Following the Bank of England’s (BoE) emergency intervention announced on 28 September to stem the sell-off of long-dated UK government bonds, UK defined benefit (DB) pension funds were kept busy, as falling Gilt prices over the past weeks caused mark-to-market losses in liability-driven investment (LDI) strategies.

Foggy Road in Liverpool

Fog in Liverpool, venue of an unexpectedly timely PLSA annual conference in October

There will be winners and losers in the recent crisis so there is an immediate requirement to review operational resilience and governance. However, these kinds of market events are also an opportunity to review journey plans, investment strategies and endgame – for which some schemes might actually be closer than before the crisis, which requires a re-think.

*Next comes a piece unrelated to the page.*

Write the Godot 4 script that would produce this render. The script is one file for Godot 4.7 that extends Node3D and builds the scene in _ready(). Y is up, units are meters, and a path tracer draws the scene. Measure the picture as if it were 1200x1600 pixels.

Now more than ever, it’s important for trustees and corporates alike to reset the dial and ensure they are better prepared for the future.

And many investment consultants and asset managers – particularly those with UK businesses – are trying to navigate the foggy investment road ahead, which many believe will continue for some time.

Aviva Investors, for instance, expects most developed economies to experience recessions over the coming year, as global central banks continue to tighten monetary policy in order to address persistently high inflation. The firm remains underweight government bonds and high yield, with investment grade and higher-grade emerging-market debt preferred alongside a heavy long dollar overlay.

Candriam, the asset manager best known in the sustainable investment arena, plans to review and rewrite its defined contribution (DC) strategy. As hard as it is to break into a space already dominated by large established DC houses such as Legal & General and BlackRock, the manager believes there is potential in the DC marketplace.

Furthermore, enabling occupational schemes to take advantage of long-term illiquid investment is one of the UK government’s key priorities. With more members enrolling in DC schemes thanks to automatic enrolment and with the scale of assets invested in DC expected to double by 2030, it is right that trustees and managers now consider investing in a broader range of assets as part of a diversified portfolio.

Over the past few months, central banks have been aggressively pursuing hawkish monetary policies. However, their capacity to further implement quantitative tightening may prove to be limited in light of the risk to financial stability that has been seen recently.